» **To do**:
Copy out every line exactly, passing over the pictures.

» **Recorded data**:
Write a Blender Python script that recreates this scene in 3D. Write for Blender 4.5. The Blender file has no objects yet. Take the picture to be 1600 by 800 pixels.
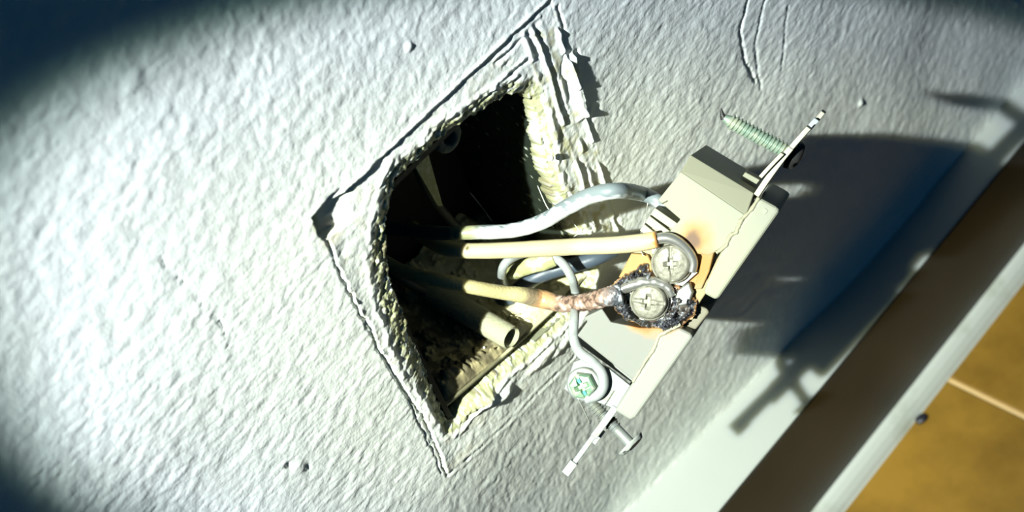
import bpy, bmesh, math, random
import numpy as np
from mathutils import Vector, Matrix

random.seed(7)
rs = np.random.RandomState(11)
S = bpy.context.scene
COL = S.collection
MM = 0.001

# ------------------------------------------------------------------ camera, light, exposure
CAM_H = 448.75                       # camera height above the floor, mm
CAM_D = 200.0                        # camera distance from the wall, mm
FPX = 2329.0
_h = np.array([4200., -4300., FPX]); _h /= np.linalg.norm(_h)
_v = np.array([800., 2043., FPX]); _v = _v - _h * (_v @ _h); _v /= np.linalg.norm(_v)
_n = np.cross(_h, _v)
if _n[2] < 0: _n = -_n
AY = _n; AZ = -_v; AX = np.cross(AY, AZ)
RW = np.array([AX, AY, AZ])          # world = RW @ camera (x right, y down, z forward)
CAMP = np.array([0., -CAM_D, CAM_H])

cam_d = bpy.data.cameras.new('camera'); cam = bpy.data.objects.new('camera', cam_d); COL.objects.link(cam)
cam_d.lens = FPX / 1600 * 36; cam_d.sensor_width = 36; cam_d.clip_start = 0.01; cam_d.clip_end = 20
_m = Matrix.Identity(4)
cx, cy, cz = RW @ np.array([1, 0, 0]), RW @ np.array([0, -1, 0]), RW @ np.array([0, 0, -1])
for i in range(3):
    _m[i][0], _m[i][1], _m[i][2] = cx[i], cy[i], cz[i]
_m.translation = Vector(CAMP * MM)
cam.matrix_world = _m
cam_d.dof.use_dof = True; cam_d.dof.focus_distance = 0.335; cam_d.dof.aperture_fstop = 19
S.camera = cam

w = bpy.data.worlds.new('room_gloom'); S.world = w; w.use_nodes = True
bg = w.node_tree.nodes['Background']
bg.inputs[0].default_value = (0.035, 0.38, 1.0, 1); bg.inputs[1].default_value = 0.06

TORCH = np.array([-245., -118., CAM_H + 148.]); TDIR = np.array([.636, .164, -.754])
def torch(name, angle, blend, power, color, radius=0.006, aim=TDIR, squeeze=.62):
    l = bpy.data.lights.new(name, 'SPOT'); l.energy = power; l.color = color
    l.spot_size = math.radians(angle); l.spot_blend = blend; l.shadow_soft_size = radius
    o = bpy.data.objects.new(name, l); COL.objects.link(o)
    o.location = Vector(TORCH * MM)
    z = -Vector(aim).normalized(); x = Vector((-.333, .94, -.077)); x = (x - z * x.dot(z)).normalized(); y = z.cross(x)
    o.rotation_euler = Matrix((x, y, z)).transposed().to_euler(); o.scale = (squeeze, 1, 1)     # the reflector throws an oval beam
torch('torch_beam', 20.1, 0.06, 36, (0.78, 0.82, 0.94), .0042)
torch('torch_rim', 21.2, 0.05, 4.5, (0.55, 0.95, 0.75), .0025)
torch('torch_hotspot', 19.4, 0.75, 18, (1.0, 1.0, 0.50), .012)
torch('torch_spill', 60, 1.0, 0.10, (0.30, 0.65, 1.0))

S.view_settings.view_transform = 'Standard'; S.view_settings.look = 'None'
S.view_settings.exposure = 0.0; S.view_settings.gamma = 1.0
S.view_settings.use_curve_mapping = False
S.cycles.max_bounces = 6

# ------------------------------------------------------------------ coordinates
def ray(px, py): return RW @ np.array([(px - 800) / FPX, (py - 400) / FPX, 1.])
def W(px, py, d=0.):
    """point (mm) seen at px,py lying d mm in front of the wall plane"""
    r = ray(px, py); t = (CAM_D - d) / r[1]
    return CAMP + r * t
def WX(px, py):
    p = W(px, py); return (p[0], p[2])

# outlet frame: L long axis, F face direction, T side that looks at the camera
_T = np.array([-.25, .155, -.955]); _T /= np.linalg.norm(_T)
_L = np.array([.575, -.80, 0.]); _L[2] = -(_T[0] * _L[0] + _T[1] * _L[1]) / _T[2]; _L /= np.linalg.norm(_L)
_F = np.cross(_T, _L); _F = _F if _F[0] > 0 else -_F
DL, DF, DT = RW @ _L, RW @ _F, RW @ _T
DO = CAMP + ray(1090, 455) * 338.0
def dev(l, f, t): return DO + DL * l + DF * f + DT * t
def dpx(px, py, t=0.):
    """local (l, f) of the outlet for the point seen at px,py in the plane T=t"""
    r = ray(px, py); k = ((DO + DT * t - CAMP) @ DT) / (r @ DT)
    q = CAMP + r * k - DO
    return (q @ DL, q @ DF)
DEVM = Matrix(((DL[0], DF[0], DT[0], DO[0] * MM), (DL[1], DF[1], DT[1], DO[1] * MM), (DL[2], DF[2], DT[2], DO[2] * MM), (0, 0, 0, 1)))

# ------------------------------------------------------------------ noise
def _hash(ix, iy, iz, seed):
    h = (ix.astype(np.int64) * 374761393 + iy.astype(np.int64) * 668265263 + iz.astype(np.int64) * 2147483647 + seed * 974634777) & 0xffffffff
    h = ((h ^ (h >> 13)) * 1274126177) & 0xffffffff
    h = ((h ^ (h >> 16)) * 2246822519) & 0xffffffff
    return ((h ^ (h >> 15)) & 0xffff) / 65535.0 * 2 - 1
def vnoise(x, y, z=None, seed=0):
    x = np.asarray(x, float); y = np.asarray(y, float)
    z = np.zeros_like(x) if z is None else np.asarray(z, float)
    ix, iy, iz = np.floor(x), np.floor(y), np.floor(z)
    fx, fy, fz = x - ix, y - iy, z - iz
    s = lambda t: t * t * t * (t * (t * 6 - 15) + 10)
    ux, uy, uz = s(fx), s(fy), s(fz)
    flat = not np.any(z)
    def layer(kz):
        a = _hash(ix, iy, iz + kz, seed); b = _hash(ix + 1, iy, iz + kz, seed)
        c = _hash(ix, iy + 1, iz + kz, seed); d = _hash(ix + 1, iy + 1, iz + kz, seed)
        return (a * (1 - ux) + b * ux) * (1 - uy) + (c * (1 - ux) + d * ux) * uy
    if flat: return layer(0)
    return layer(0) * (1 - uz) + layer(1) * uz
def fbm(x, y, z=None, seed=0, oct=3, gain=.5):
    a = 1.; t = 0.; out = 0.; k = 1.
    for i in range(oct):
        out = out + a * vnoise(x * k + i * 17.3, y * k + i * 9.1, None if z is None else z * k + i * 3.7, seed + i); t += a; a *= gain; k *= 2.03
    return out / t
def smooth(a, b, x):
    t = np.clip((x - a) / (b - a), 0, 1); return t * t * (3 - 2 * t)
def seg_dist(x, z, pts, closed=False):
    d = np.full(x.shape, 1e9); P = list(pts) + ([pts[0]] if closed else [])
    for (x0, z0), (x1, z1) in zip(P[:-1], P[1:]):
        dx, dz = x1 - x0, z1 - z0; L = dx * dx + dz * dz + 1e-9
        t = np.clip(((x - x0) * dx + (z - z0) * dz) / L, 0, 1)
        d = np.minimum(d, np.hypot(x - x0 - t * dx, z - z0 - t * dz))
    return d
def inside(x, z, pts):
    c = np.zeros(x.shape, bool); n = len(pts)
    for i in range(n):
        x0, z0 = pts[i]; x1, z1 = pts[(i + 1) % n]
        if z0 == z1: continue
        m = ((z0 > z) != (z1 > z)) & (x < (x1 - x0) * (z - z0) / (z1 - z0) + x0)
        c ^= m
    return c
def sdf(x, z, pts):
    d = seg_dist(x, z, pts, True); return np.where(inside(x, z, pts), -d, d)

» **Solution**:
Write a Blender Python script that recreates this scene in 3D. Write for Blender 4.5. The Blender file has no objects yet. Take the picture to be 1600 by 800 pixels.
import bpy, bmesh, math, random
import numpy as np
from mathutils import Vector, Matrix

random.seed(7)
rs = np.random.RandomState(11)
S = bpy.context.scene
COL = S.collection
MM = 0.001

# ------------------------------------------------------------------ camera, light, exposure
CAM_H = 448.75                       # camera height above the floor, mm
CAM_D = 200.0                        # camera distance from the wall, mm
FPX = 2329.0
_h = np.array([4200., -4300., FPX]); _h /= np.linalg.norm(_h)
_v = np.array([800., 2043., FPX]); _v = _v - _h * (_v @ _h); _v /= np.linalg.norm(_v)
_n = np.cross(_h, _v)
if _n[2] < 0: _n = -_n
AY = _n; AZ = -_v; AX = np.cross(AY, AZ)
RW = np.array([AX, AY, AZ])          # world = RW @ camera (x right, y down, z forward)
CAMP = np.array([0., -CAM_D, CAM_H])

cam_d = bpy.data.cameras.new('camera'); cam = bpy.data.objects.new('camera', cam_d); COL.objects.link(cam)
cam_d.lens = FPX / 1600 * 36; cam_d.sensor_width = 36; cam_d.clip_start = 0.01; cam_d.clip_end = 20
_m = Matrix.Identity(4)
cx, cy, cz = RW @ np.array([1, 0, 0]), RW @ np.array([0, -1, 0]), RW @ np.array([0, 0, -1])
for i in range(3):
    _m[i][0], _m[i][1], _m[i][2] = cx[i], cy[i], cz[i]
_m.translation = Vector(CAMP * MM)
cam.matrix_world = _m
cam_d.dof.use_dof = True; cam_d.dof.focus_distance = 0.335; cam_d.dof.aperture_fstop = 19
S.camera = cam

w = bpy.data.worlds.new('room_gloom'); S.world = w; w.use_nodes = True
bg = w.node_tree.nodes['Background']
bg.inputs[0].default_value = (0.035, 0.38, 1.0, 1); bg.inputs[1].default_value = 0.06

TORCH = np.array([-245., -118., CAM_H + 148.]); TDIR = np.array([.636, .164, -.754])
def torch(name, angle, blend, power, color, radius=0.006, aim=TDIR, squeeze=.62):
    l = bpy.data.lights.new(name, 'SPOT'); l.energy = power; l.color = color
    l.spot_size = math.radians(angle); l.spot_blend = blend; l.shadow_soft_size = radius
    o = bpy.data.objects.new(name, l); COL.objects.link(o)
    o.location = Vector(TORCH * MM)
    z = -Vector(aim).normalized(); x = Vector((-.333, .94, -.077)); x = (x - z * x.dot(z)).normalized(); y = z.cross(x)
    o.rotation_euler = Matrix((x, y, z)).transposed().to_euler(); o.scale = (squeeze, 1, 1)     # the reflector throws an oval beam
torch('torch_beam', 20.1, 0.06, 36, (0.78, 0.82, 0.94), .0042)
torch('torch_rim', 21.2, 0.05, 4.5, (0.55, 0.95, 0.75), .0025)
torch('torch_hotspot', 19.4, 0.75, 18, (1.0, 1.0, 0.50), .012)
torch('torch_spill', 60, 1.0, 0.10, (0.30, 0.65, 1.0))

S.view_settings.view_transform = 'Standard'; S.view_settings.look = 'None'
S.view_settings.exposure = 0.0; S.view_settings.gamma = 1.0
S.view_settings.use_curve_mapping = False
S.cycles.max_bounces = 6

# ------------------------------------------------------------------ coordinates
def ray(px, py): return RW @ np.array([(px - 800) / FPX, (py - 400) / FPX, 1.])
def W(px, py, d=0.):
    """point (mm) seen at px,py lying d mm in front of the wall plane"""
    r = ray(px, py); t = (CAM_D - d) / r[1]
    return CAMP + r * t
def WX(px, py):
    p = W(px, py); return (p[0], p[2])

# outlet frame: L long axis, F face direction, T side that looks at the camera
_T = np.array([-.25, .155, -.955]); _T /= np.linalg.norm(_T)
_L = np.array([.575, -.80, 0.]); _L[2] = -(_T[0] * _L[0] + _T[1] * _L[1]) / _T[2]; _L /= np.linalg.norm(_L)
_F = np.cross(_T, _L); _F = _F if _F[0] > 0 else -_F
DL, DF, DT = RW @ _L, RW @ _F, RW @ _T
DO = CAMP + ray(1090, 455) * 338.0
def dev(l, f, t): return DO + DL * l + DF * f + DT * t
def dpx(px, py, t=0.):
    """local (l, f) of the outlet for the point seen at px,py in the plane T=t"""
    r = ray(px, py); k = ((DO + DT * t - CAMP) @ DT) / (r @ DT)
    q = CAMP + r * k - DO
    return (q @ DL, q @ DF)
DEVM = Matrix(((DL[0], DF[0], DT[0], DO[0] * MM), (DL[1], DF[1], DT[1], DO[1] * MM), (DL[2], DF[2], DT[2], DO[2] * MM), (0, 0, 0, 1)))

# ------------------------------------------------------------------ noise
def _hash(ix, iy, iz, seed):
    h = (ix.astype(np.int64) * 374761393 + iy.astype(np.int64) * 668265263 + iz.astype(np.int64) * 2147483647 + seed * 974634777) & 0xffffffff
    h = ((h ^ (h >> 13)) * 1274126177) & 0xffffffff
    h = ((h ^ (h >> 16)) * 2246822519) & 0xffffffff
    return ((h ^ (h >> 15)) & 0xffff) / 65535.0 * 2 - 1
def vnoise(x, y, z=None, seed=0):
    x = np.asarray(x, float); y = np.asarray(y, float)
    z = np.zeros_like(x) if z is None else np.asarray(z, float)
    ix, iy, iz = np.floor(x), np.floor(y), np.floor(z)
    fx, fy, fz = x - ix, y - iy, z - iz
    s = lambda t: t * t * t * (t * (t * 6 - 15) + 10)
    ux, uy, uz = s(fx), s(fy), s(fz)
    flat = not np.any(z)
    def layer(kz):
        a = _hash(ix, iy, iz + kz, seed); b = _hash(ix + 1, iy, iz + kz, seed)
        c = _hash(ix, iy + 1, iz + kz, seed); d = _hash(ix + 1, iy + 1, iz + kz, seed)
        return (a * (1 - ux) + b * ux) * (1 - uy) + (c * (1 - ux) + d * ux) * uy
    if flat: return layer(0)
    return layer(0) * (1 - uz) + layer(1) * uz
def fbm(x, y, z=None, seed=0, oct=3, gain=.5):
    a = 1.; t = 0.; out = 0.; k = 1.
    for i in range(oct):
        out = out + a * vnoise(x * k + i * 17.3, y * k + i * 9.1, None if z is None else z * k + i * 3.7, seed + i); t += a; a *= gain; k *= 2.03
    return out / t
def smooth(a, b, x):
    t = np.clip((x - a) / (b - a), 0, 1); return t * t * (3 - 2 * t)
def seg_dist(x, z, pts, closed=False):
    d = np.full(x.shape, 1e9); P = list(pts) + ([pts[0]] if closed else [])
    for (x0, z0), (x1, z1) in zip(P[:-1], P[1:]):
        dx, dz = x1 - x0, z1 - z0; L = dx * dx + dz * dz + 1e-9
        t = np.clip(((x - x0) * dx + (z - z0) * dz) / L, 0, 1)
        d = np.minimum(d, np.hypot(x - x0 - t * dx, z - z0 - t * dz))
    return d
def inside(x, z, pts):
    c = np.zeros(x.shape, bool); n = len(pts)
    for i in range(n):
        x0, z0 = pts[i]; x1, z1 = pts[(i + 1) % n]
        if z0 == z1: continue
        m = ((z0 > z) != (z1 > z)) & (x < (x1 - x0) * (z - z0) / (z1 - z0) + x0)
        c ^= m
    return c
def sdf(x, z, pts):
    d = seg_dist(x, z, pts, True); return np.where(inside(x, z, pts), -d, d)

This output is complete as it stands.